[Scene modeling code data]
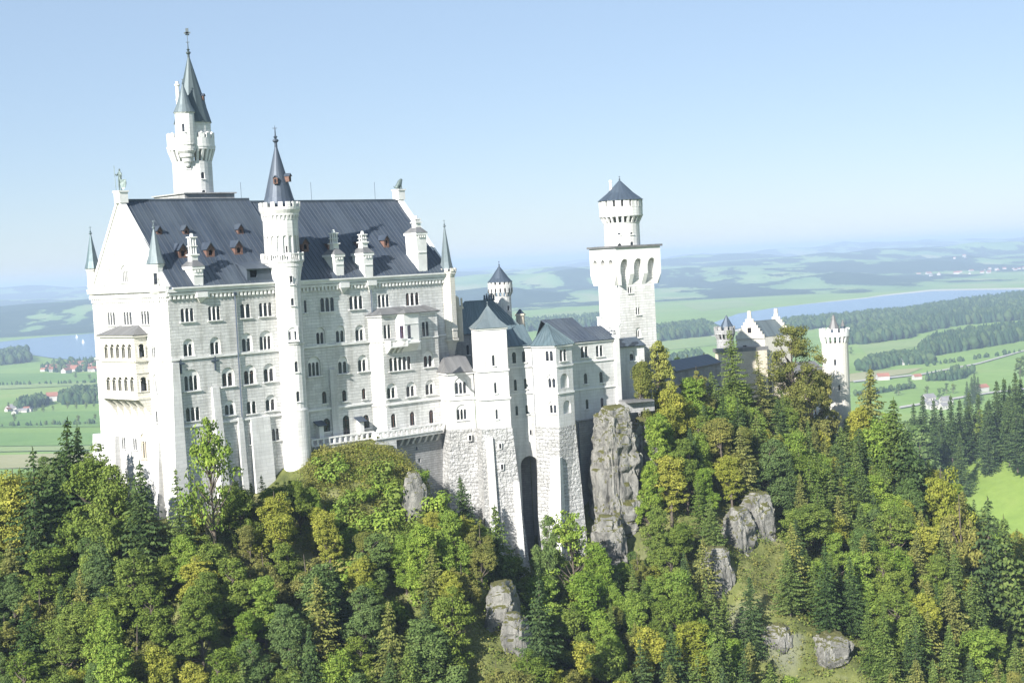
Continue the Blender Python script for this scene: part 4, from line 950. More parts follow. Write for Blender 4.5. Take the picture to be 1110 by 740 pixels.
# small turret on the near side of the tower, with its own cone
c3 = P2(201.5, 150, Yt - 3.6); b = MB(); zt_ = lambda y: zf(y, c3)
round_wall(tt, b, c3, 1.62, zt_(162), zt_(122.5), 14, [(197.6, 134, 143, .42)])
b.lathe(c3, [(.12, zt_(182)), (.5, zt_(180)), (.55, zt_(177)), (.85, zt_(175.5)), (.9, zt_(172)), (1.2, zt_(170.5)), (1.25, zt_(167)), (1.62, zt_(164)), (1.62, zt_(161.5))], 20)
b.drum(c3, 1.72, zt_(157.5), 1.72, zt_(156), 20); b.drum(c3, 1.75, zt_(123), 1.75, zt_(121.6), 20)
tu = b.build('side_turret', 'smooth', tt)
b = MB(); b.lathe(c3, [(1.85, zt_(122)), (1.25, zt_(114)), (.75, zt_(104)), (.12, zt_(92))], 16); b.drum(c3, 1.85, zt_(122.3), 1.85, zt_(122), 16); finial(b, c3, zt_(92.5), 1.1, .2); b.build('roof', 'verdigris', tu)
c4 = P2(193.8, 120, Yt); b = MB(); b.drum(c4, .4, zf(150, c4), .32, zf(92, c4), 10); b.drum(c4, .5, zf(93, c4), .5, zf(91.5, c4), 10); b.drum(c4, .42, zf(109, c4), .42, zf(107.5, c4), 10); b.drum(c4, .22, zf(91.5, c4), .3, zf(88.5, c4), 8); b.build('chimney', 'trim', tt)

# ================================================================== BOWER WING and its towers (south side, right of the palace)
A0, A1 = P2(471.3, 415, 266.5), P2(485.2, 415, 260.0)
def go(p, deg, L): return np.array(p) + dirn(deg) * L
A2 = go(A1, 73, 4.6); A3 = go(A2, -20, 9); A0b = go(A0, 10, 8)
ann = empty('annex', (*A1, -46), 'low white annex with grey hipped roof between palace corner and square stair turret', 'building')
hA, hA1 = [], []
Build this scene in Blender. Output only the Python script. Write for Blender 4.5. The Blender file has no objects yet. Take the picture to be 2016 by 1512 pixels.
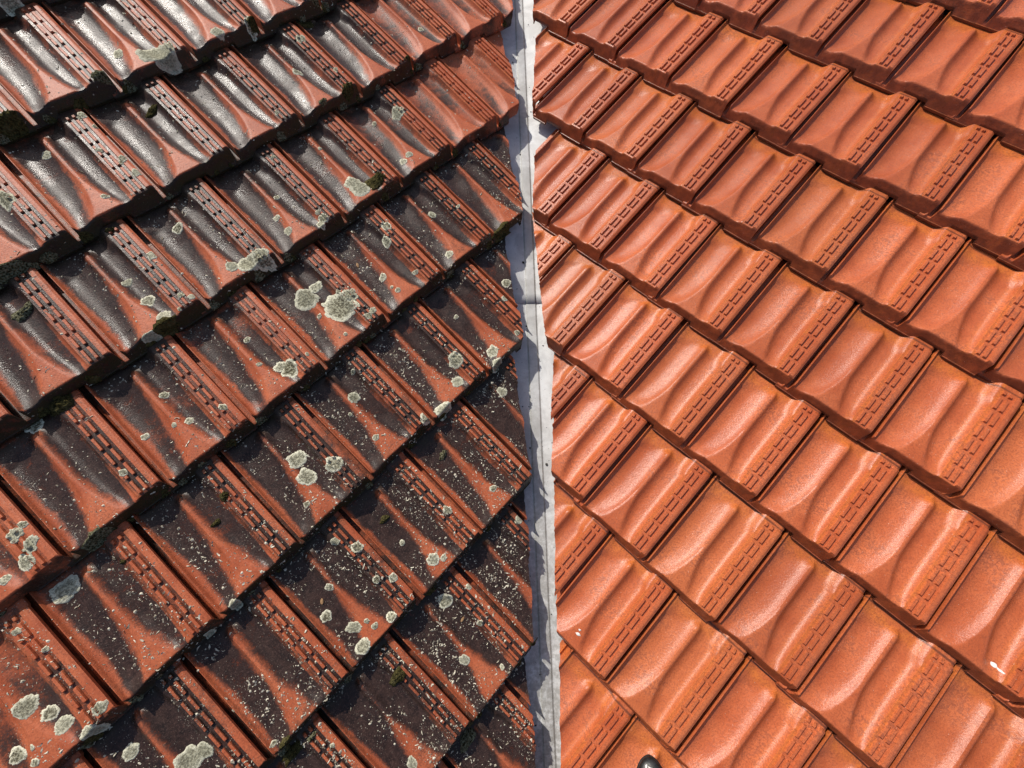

▸ **Work to do**
Without the pictures, repeat all the records word for word.

▸ **Worked solution**
Continue the Blender Python script for this scene: part 4, from line 950. More parts follow. Write for Blender 4.5. Take the picture to be 1110 by 740 pixels.
# small turret on the near side of the tower, with its own cone
c3 = P2(201.5, 150, Yt - 3.6); b = MB(); zt_ = lambda y: zf(y, c3)
round_wall(tt, b, c3, 1.62, zt_(162), zt_(122.5), 14, [(197.6, 134, 143, .42)])
b.lathe(c3, [(.12, zt_(182)), (.5, zt_(180)), (.55, zt_(177)), (.85, zt_(175.5)), (.9, zt_(172)), (1.2, zt_(170.5)), (1.25, zt_(167)), (1.62, zt_(164)), (1.62, zt_(161.5))], 20)
b.drum(c3, 1.72, zt_(157.5), 1.72, zt_(156), 20); b.drum(c3, 1.75, zt_(123), 1.75, zt_(121.6), 20)
tu = b.build('side_turret', 'smooth', tt)
b = MB(); b.lathe(c3, [(1.85, zt_(122)), (1.25, zt_(114)), (.75, zt_(104)), (.12, zt_(92))], 16); b.drum(c3, 1.85, zt_(122.3), 1.85, zt_(122), 16); finial(b, c3, zt_(92.5), 1.1, .2); b.build('roof', 'verdigris', tu)
c4 = P2(193.8, 120, Yt); b = MB(); b.drum(c4, .4, zf(150, c4), .32, zf(92, c4), 10); b.drum(c4, .5, zf(93, c4), .5, zf(91.5, c4), 10); b.drum(c4, .42, zf(109, c4), .42, zf(107.5, c4), 10); b.drum(c4, .22, zf(91.5, c4), .3, zf(88.5, c4), 8); b.build('chimney', 'trim', tt)

# ================================================================== BOWER WING and its towers (south side, right of the palace)
A0, A1 = P2(471.3, 415, 266.5), P2(485.2, 415, 260.0)
def go(p, deg, L): return np.array(p) + dirn(deg) * L
A2 = go(A1, 73, 4.6); A3 = go(A2, -20, 9); A0b = go(A0, 10, 8)
ann = empty('annex', (*A1, -46), 'low white annex with grey hipped roof between palace corner and square stair turret', 'building')
hA, hA1 = [], []
Build this scene in Blender. Output only the Python script. Write for Blender 4.5. The Blender file has no objects yet. Take the picture to be 2016 by 1512 pixels.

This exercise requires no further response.